## Begin
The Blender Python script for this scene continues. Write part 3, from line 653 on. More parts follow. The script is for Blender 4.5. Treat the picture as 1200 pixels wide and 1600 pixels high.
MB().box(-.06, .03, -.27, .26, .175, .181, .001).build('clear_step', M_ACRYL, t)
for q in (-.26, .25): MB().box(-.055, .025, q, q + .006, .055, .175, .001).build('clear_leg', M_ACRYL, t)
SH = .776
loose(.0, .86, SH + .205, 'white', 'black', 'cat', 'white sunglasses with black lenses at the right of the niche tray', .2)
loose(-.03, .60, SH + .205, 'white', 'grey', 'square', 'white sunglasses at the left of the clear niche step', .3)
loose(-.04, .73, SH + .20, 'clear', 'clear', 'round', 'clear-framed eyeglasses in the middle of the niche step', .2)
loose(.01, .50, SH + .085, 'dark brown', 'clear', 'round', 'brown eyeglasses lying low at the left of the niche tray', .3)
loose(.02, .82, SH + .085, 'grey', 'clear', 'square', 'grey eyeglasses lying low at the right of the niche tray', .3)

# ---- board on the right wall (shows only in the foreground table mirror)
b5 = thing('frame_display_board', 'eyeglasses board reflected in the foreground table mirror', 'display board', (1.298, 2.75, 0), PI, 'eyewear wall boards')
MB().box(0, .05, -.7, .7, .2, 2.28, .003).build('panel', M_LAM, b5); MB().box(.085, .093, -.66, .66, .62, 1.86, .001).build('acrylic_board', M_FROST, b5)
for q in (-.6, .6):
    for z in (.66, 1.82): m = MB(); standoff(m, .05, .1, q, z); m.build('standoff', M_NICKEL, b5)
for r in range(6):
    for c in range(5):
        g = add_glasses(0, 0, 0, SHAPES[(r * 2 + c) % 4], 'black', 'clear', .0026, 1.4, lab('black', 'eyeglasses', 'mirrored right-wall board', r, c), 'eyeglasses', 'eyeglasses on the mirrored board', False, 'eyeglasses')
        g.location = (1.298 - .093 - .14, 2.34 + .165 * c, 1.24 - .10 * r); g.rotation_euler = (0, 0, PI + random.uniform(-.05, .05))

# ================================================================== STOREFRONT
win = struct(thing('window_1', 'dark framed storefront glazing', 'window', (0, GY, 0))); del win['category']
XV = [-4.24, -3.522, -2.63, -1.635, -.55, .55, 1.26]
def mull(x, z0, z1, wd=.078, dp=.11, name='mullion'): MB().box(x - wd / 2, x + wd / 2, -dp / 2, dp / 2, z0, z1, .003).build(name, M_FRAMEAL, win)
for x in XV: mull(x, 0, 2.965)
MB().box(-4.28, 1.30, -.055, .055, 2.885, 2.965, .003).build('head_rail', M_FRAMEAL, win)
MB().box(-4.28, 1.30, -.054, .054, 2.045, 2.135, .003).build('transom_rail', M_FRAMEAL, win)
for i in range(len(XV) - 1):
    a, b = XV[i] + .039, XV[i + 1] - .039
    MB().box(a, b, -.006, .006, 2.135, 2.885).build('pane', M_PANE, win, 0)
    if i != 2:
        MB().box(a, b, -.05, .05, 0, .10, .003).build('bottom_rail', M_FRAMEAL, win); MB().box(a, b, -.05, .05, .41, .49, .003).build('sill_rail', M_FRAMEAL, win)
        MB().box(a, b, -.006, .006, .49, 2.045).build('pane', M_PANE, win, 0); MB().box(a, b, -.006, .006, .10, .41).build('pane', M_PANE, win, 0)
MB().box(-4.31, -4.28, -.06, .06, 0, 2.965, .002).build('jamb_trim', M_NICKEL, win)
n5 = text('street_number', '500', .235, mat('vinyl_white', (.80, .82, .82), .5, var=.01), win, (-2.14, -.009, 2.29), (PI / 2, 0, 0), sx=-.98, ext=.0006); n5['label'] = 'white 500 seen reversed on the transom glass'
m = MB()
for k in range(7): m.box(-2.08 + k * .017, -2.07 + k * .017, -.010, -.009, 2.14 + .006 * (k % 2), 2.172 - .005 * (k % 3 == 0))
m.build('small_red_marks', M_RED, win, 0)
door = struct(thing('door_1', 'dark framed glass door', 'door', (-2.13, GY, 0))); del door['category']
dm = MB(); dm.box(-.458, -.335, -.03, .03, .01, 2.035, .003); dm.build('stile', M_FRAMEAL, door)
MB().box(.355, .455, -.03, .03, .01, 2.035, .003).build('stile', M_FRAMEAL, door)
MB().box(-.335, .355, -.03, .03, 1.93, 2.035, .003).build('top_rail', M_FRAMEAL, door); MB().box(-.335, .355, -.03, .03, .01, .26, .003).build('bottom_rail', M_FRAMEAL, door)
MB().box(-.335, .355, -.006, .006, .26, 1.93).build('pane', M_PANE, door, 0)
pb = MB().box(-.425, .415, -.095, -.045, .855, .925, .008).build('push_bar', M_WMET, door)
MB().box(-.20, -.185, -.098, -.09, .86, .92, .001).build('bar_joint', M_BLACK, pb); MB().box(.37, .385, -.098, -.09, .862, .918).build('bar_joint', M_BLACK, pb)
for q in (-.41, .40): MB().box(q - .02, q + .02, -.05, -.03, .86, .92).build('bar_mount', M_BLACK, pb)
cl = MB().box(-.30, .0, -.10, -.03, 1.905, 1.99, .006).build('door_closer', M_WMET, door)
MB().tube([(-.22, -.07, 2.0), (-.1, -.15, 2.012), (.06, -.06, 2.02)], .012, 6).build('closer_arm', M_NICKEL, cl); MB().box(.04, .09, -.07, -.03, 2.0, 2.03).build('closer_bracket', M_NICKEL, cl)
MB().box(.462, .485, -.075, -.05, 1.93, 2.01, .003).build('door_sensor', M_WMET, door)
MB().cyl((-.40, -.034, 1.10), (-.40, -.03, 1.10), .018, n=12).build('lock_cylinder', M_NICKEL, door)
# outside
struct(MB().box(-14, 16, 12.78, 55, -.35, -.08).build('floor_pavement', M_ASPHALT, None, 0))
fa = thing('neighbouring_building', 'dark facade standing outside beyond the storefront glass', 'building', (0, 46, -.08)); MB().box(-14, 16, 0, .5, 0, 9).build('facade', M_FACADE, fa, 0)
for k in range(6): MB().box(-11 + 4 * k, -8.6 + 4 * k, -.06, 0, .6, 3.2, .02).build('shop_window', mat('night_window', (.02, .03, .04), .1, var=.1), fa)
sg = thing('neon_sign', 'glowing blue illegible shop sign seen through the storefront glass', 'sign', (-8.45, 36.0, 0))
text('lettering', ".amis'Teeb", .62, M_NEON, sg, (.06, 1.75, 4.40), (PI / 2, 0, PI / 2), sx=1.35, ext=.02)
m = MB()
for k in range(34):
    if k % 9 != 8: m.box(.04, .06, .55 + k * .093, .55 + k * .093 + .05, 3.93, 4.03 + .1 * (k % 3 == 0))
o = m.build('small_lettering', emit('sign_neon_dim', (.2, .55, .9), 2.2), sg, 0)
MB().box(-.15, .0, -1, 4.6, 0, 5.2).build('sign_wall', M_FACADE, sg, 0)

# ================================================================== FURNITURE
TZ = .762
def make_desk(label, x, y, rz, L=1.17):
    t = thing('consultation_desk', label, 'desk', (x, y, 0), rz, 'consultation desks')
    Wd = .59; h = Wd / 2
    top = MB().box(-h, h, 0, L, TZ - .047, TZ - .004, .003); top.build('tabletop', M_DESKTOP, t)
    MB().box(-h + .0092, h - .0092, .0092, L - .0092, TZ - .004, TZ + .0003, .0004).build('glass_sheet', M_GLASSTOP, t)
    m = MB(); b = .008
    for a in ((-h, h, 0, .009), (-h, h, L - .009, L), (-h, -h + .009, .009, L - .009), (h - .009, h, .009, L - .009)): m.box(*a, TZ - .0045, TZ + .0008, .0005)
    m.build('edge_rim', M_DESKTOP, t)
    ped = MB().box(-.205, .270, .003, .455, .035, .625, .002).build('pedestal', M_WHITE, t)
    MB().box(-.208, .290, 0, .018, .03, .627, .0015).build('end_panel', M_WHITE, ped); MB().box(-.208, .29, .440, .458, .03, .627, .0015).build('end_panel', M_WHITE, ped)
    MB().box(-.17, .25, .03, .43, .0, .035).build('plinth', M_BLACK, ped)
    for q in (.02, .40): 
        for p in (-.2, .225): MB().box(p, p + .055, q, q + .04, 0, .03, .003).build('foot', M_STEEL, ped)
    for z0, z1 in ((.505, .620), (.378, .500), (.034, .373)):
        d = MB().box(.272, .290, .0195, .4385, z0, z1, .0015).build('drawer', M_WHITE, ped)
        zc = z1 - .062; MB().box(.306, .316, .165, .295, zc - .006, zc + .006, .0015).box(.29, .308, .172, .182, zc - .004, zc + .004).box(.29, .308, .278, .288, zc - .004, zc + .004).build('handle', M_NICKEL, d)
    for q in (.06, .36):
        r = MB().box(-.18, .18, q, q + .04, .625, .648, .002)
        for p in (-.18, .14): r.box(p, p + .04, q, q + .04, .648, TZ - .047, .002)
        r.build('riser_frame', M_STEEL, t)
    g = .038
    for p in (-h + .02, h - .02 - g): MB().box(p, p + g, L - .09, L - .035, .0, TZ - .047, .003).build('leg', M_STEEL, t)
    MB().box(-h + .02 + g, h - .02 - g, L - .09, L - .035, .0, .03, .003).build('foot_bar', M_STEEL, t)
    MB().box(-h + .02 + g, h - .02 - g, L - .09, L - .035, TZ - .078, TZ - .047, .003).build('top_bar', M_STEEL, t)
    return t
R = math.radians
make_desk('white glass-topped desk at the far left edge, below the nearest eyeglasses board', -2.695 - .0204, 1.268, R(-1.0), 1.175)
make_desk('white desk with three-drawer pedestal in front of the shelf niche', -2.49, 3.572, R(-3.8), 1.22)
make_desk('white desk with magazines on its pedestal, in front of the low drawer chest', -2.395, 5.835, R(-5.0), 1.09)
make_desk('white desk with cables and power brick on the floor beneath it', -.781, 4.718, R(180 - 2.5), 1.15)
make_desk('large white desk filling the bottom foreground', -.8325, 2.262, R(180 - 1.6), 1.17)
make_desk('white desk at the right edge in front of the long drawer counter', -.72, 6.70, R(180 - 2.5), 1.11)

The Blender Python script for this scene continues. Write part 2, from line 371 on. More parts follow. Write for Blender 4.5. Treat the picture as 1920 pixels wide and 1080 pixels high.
## End
Reproduce each line of the material containing the word "high".

Result of this task:
The Blender Python script for this scene continues. Write part 3, from line 653 on. More parts follow. The script is for Blender 4.5. Treat the picture as 1200 pixels wide and 1600 pixels high.
The Blender Python script for this scene continues. Write part 2, from line 371 on. More parts follow. Write for Blender 4.5. Treat the picture as 1920 pixels wide and 1080 pixels high.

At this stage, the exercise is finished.